THE PHANTOM MENACE (cont.)

Lucas—directing his first film since the original “Star Wars,” no less—moves his adventure at a brisk, straightforward pace with a classical balance between smaller character moments and giant action sequences.  Sweeping panoramic camera motions allow us to consume the film’s fantastic landscapes, and potentially confusing races and battle sequences are choreographed and filmed so that no one asks who goes where.  Fans of the original series will note that Ewan McGregor is reprising the role of Obi-Wan Kenobi, the Jedi knight played as an old man by Sir Alec Guinness in the original trilogy, and that the sweet little boy Anakin Skywalker grows up into the demonic Darth Vader (voiced by James Earl Jones, whose only competition for the title of Greatest Voice Casting in the History of Cinema is Douglas Rain as HAL 9000).

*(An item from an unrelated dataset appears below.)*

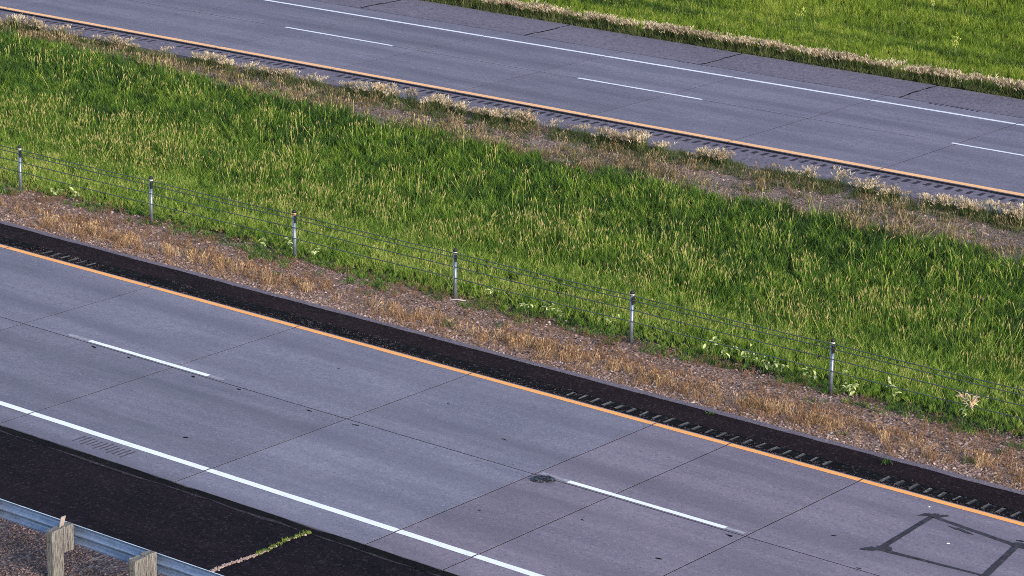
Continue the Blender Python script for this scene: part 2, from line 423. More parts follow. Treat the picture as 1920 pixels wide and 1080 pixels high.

If “The Phantom Menace” can be faulted for anything, it is that the characters this time around aren’t as memorable as those in the original trilogy.  Only two stand out as genuinely unlikable:  the grade-school Jake Lloyd as Anakin can’t really act and the much touted Jar-Jar Binks, a jovial alien completely rendered by digital effects, is just plain annoying.  But the rest of the cast calmly holds its own against all the digital wizardry.  Liam Neeson is effective as a wise, middle-aged Jedi knight, as is Samuel L. Jackson, who surprisingly never once utters the twelve-letter “m” word for which he has become so famous; and, while I can’t see him blowing up the Bridge on the River Kwai, Ewan McGregor is a passable Obi-Wan.  But they are all only a shadow of the characters immortalized in the original trilogy:  Mark Hammill’s wide-eyed farmboy Luke Skywalker who, in the course of the films, turns somber and withdrawn, Carrie Fisher’s spoiled brat Princess Leia, and Harrison Ford’s self-centered cynic Han Solo, a Rick Blaine in outer space.  The only star that shines as brightly in “The Phantom Menace” as in the original trilogy is Frank Oz as the voice and puppeteer of the diminutive Jedi Yoda.  Putting to shame the digital effects and, indeed, many of the human actors, the surprising subtlety and depth of Oz’s work reminds us how gifted the late Jim Henson was.

These minor complaints aside, “The Phantom Menace” is a jolly, exciting adventure through an improbable cosmos, and probably as much fun as any movie you’ll see from 1999.